Он был неизменно серьезен и неизменно почтителен. Сам не шутил никогда, на чужие шутки лишь принужденно улыбался, как-то странно приподымая верхнюю губу. Ко всем поэтам, от самых прославленных до самых ничтожных, относился с одинаковым благоговением; все, что писалось в стихах, ценил на вес золота.

Чувствовалось, что собственные стихи не легко ему даются. Все, что писал он, выходило вполне посредственно. Написав стихотворение, он его переписывал в большую тетрадь, а затем по очереди читал всем, кому попало, с одинаковым вниманием выслушивая суждения знатоков и совершенных профанов. Все суждения тут же записывал на полях — и стихи подвергались многократным переделкам, от которых становилось не лучше, а порой даже хуже.

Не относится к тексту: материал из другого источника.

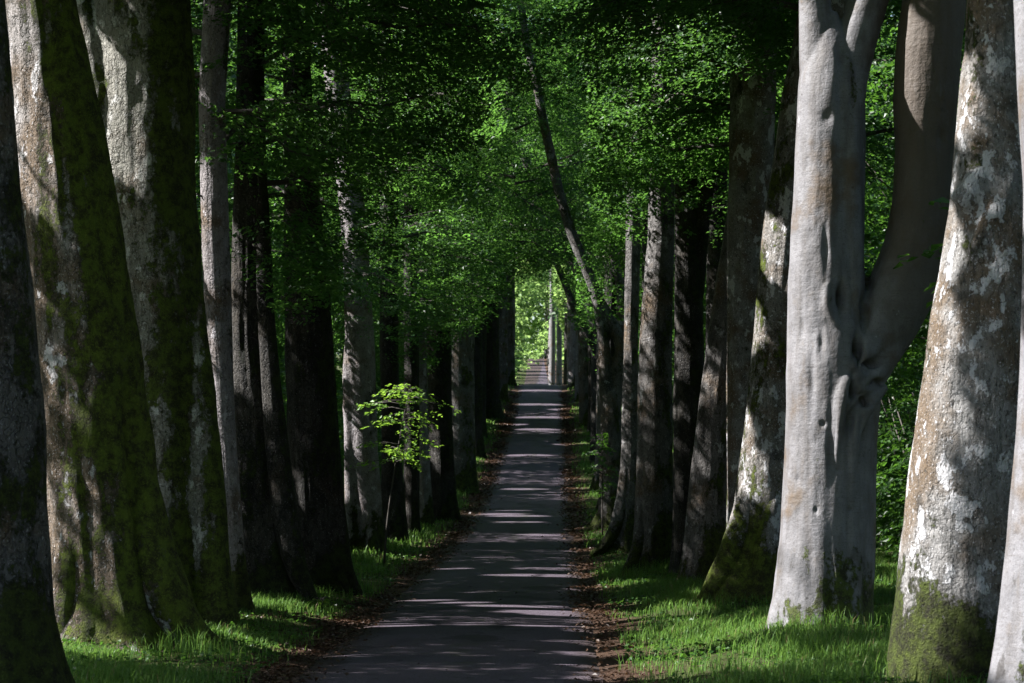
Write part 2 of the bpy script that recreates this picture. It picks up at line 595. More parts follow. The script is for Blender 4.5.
for a in [(515, 608, .45), (535, 611, .5), (556, 614, .5), (580, 616, .5), (468, 605, .25), (430, 602, .25), (395, 627, .35), (545, 577, .6), (572, 577, .6), (520, 577, .4), (500, 515, .6), (520, 517, .6), (520, 523, .5), (540, 536, .4), (525, 490, .6),
          (530, 456, .7), (538, 430, .8), (545, 418, 1.1), (538, 405, 1.0), (541, 391, 1.4), (600, 566, .5), (640, 630, .7), (540, 628, .22), (575, 643, .22), (455, 570, .25), (600, 632, .3)]:
    gap_road(*a)
for a in [(58, 590, 32.7, .34), (56, 540, 32.7, .34), (54, 490, 32.7, .3), (46, 400, 32.7, .22), (120, 215, 37.5, .3), (112, 130, 37.5, .32), (98, 50, 37.5, .3), (130, 280, 37.5, .2),
          (370, 450, 66, .4), (365, 500, 66, .35), (360, 380, 66, .35), (218, 400, 40, .25), (225, 500, 40, .25), (322, 605, 46, .25), (395, 400, 60, .8), (412, 385, 60, .8), (400, 430, 60, .6),
          (815, 630, 34.3, 0.85), (818, 560, 34.3, 0.80), (818, 490, 34.3, 0.80), (816, 420, 34.3, 0.75), (812, 350, 34.3, 0.60), (810, 280, 34.3, 0.55), (810, 210, 34.3, 0.55), (812, 140, 34.3, 0.55), (816, 70, 34.3, 0.60), (830, 10, 34.3, 0.60), (935, 640, 25.4, .55), (940, 580, 25.4, .6), (950, 510, 25.4, .55), (960, 440, 25.4, .5), (965, 360, 25.4, .4), (970, 270, 25.4, .3), (985, 120, 25.4, .3), (1010, 600, 22.4, .5), (1020, 520, 22.4, .5), (1020, 60, 22.4, .5),(1020, 140, 22.4, .5), (760, 480, 42, .3), (745, 400, 48, .3),
          (775, 250, 42, .35), (1015, 420, 22.4, .5), (555, 350, 326, 4), (556, 320, 326, 4), (530, 300, 400, 9), (522, 330, 380, 6), (535, 330, 480, 9), (540, 280, 500, 12), (535, 335, 650, 14), (535, 345, 655, 10), (545, 320, 640, 10), (548, 300, 420, 7), (540, 290, 340, 5), (520, 285, 300, 4), (555, 290, 330, 5), (900, 500, 65, 1.6), (905, 420, 66, 1.6), (905, 330, 66, 1.4), (880, 180, 70, 1.3), (555, 240, 82, .6), (580, 270, 82, .6)]:
    gap(*a)
_g = RG(11)
for _ in range(46):
    px_, py_ = _g.uniform(195, 735), _g.uniform(0, 300)
    if py_ > 330 - abs(px_ - 540) * .0 and px_ > 520:
        continue
    if px_ > 600 and py_ > 200:
        continue
    gap(px_, py_, _g.uniform(44, 130), _g.uniform(.3, .75))
for _ in range(34):
    gap(_g.uniform(560, 770), _g.uniform(-10, 190), _g.uniform(44, 85), _g.uniform(.35, .8))
for a in [(230, 632, .7), (270, 618, .6), (205, 660, .7), (300, 597, .5), (655, 622, .7), (700, 630, .7), (690, 655, .7), (620, 590, .5), (610, 570, .5), (640, 665, .6), (720, 672, .7), (640, 610, .6), (670, 645, .7), (720, 640, .6), (690, 675, .7), (745, 665, .6), (620, 655, .4), (650, 680, .5), (215, 640, .45), (245, 655, .5), (255, 620, .35), (90, 672, .5), (330, 625, .3), (420, 545, .4), (290, 610, .4), (315, 600, .3), (395, 562, .5), (410, 548, .4), (440, 515, .5), (460, 490, .5), (480, 462, .6), (590, 530, .5), (598, 552, .5), (605, 590, .4), (585, 490, .6), (576, 445, .7), (572, 410, .9), (508, 425, .8)]:
    gap_road(*a)
for a in [(720, 585, 42.3, .35), (735, 530, 42.3, .35), (752, 440, 42.3, .3), (770, 340, 42.3, .3), (165, 560, 37.5, .3), (175, 420, 37.5, .35)]:
    gap(*a)
GP = np.array([g[0] for g in GAPS])
GR = np.array([g[1] for g in GAPS])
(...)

Со всем тем, за смиренною внешностью он таил самолюбие довольно воспаленное. На мой взгляд, оно-то его и погубило. С ним случилось то, что случилось с очень многими товарищами моей стихотворной юности. Он стал подготовлять первую книжку своих стихов, и чем больше по виду смиренничал, тем жгучее в нем разгоралась надежда, что с выходом книги судьба его разом, по волшебству, изменится: из рядовых начинающих стихотворцев попадет он в число прославленных. Подобно Брюсову (которому вообще сильно подражал), своей книге он решил дать латинское имя: «Navis niger» — и благодарил меня очень истово, когда я ему разъяснил, что следует сказать «Navis nigra». К предстоящему выходу книги готовился он чуть ли не с постом и молитвою. Чуть ли не каждая его фраза начиналась словами: «Когда выйдет книга…» Постепенно, однако же, грядущее событие в его сознании стало превращаться из личного в какое-то очень важное вообще. Казалось, новая эра должна начаться не только в жизни Александра Тинякова (на обложке решено было поставить полное имя, а не псевдоним: должно быть, затем, чтобы грядущая слава не ошиблась адресом). Казалось, все переменится в ходе поэзии, литературы, самой вселенной.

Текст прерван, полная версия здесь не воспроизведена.